>> START

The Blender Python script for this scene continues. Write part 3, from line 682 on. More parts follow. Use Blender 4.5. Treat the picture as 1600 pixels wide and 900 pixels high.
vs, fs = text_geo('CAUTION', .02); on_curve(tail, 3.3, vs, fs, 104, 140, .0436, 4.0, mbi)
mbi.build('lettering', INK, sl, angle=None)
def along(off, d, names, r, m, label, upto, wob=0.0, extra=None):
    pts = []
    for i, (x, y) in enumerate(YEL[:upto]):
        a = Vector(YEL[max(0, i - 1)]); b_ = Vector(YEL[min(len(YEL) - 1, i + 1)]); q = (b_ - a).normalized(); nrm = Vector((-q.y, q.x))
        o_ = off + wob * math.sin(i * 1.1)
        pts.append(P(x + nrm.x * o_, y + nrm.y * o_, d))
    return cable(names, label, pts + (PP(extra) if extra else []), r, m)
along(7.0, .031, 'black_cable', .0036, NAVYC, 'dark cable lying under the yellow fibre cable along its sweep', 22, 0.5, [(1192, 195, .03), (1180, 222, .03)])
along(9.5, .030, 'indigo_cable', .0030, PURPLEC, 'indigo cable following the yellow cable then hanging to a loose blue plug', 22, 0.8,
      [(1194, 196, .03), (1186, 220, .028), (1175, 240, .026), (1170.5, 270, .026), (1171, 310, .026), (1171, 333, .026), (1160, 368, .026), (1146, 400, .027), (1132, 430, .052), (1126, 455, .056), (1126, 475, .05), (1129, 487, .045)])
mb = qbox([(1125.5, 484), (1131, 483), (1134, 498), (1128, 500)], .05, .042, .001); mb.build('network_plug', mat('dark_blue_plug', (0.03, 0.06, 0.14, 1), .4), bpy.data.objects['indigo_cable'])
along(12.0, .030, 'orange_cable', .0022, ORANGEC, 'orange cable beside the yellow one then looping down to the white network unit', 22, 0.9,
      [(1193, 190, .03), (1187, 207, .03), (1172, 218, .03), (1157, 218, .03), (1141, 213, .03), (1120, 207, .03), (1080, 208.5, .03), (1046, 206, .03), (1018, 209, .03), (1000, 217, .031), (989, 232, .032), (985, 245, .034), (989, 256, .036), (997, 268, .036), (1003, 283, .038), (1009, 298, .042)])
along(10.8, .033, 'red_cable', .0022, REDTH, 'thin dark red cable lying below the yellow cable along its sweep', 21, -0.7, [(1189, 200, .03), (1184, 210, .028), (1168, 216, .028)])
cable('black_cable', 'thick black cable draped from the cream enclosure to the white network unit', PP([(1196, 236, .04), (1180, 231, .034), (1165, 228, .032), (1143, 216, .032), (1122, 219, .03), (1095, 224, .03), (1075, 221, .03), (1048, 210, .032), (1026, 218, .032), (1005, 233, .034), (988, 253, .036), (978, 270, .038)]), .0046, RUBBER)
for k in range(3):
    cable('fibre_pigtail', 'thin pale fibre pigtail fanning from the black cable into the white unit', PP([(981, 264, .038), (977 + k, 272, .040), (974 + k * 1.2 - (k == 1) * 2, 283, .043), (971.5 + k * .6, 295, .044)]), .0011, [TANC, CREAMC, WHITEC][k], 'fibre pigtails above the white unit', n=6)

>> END

» **WHAT YOU SHOULD DO**:
Copy all of the data exactly.

» **ANSWER TO THE PROBLEM**:
The Blender Python script for this scene continues. Write part 3, from line 682 on. More parts follow. Use Blender 4.5. Treat the picture as 1600 pixels wide and 900 pixels high.
vs, fs = text_geo('CAUTION', .02); on_curve(tail, 3.3, vs, fs, 104, 140, .0436, 4.0, mbi)
mbi.build('lettering', INK, sl, angle=None)
def along(off, d, names, r, m, label, upto, wob=0.0, extra=None):
    pts = []
    for i, (x, y) in enumerate(YEL[:upto]):
        a = Vector(YEL[max(0, i - 1)]); b_ = Vector(YEL[min(len(YEL) - 1, i + 1)]); q = (b_ - a).normalized(); nrm = Vector((-q.y, q.x))
        o_ = off + wob * math.sin(i * 1.1)
        pts.append(P(x + nrm.x * o_, y + nrm.y * o_, d))
    return cable(names, label, pts + (PP(extra) if extra else []), r, m)
along(7.0, .031, 'black_cable', .0036, NAVYC, 'dark cable lying under the yellow fibre cable along its sweep', 22, 0.5, [(1192, 195, .03), (1180, 222, .03)])
along(9.5, .030, 'indigo_cable', .0030, PURPLEC, 'indigo cable following the yellow cable then hanging to a loose blue plug', 22, 0.8,
      [(1194, 196, .03), (1186, 220, .028), (1175, 240, .026), (1170.5, 270, .026), (1171, 310, .026), (1171, 333, .026), (1160, 368, .026), (1146, 400, .027), (1132, 430, .052), (1126, 455, .056), (1126, 475, .05), (1129, 487, .045)])
mb = qbox([(1125.5, 484), (1131, 483), (1134, 498), (1128, 500)], .05, .042, .001); mb.build('network_plug', mat('dark_blue_plug', (0.03, 0.06, 0.14, 1), .4), bpy.data.objects['indigo_cable'])
along(12.0, .030, 'orange_cable', .0022, ORANGEC, 'orange cable beside the yellow one then looping down to the white network unit', 22, 0.9,
      [(1193, 190, .03), (1187, 207, .03), (1172, 218, .03), (1157, 218, .03), (1141, 213, .03), (1120, 207, .03), (1080, 208.5, .03), (1046, 206, .03), (1018, 209, .03), (1000, 217, .031), (989, 232, .032), (985, 245, .034), (989, 256, .036), (997, 268, .036), (1003, 283, .038), (1009, 298, .042)])
along(10.8, .033, 'red_cable', .0022, REDTH, 'thin dark red cable lying below the yellow cable along its sweep', 21, -0.7, [(1189, 200, .03), (1184, 210, .028), (1168, 216, .028)])
cable('black_cable', 'thick black cable draped from the cream enclosure to the white network unit', PP([(1196, 236, .04), (1180, 231, .034), (1165, 228, .032), (1143, 216, .032), (1122, 219, .03), (1095, 224, .03), (1075, 221, .03), (1048, 210, .032), (1026, 218, .032), (1005, 233, .034), (988, 253, .036), (978, 270, .038)]), .0046, RUBBER)
for k in range(3):
    cable('fibre_pigtail', 'thin pale fibre pigtail fanning from the black cable into the white unit', PP([(981, 264, .038), (977 + k, 272, .040), (974 + k * 1.2 - (k == 1) * 2, 283, .043), (971.5 + k * .6, 295, .044)]), .0011, [TANC, CREAMC, WHITEC][k], 'fibre pigtails above the white unit', n=6)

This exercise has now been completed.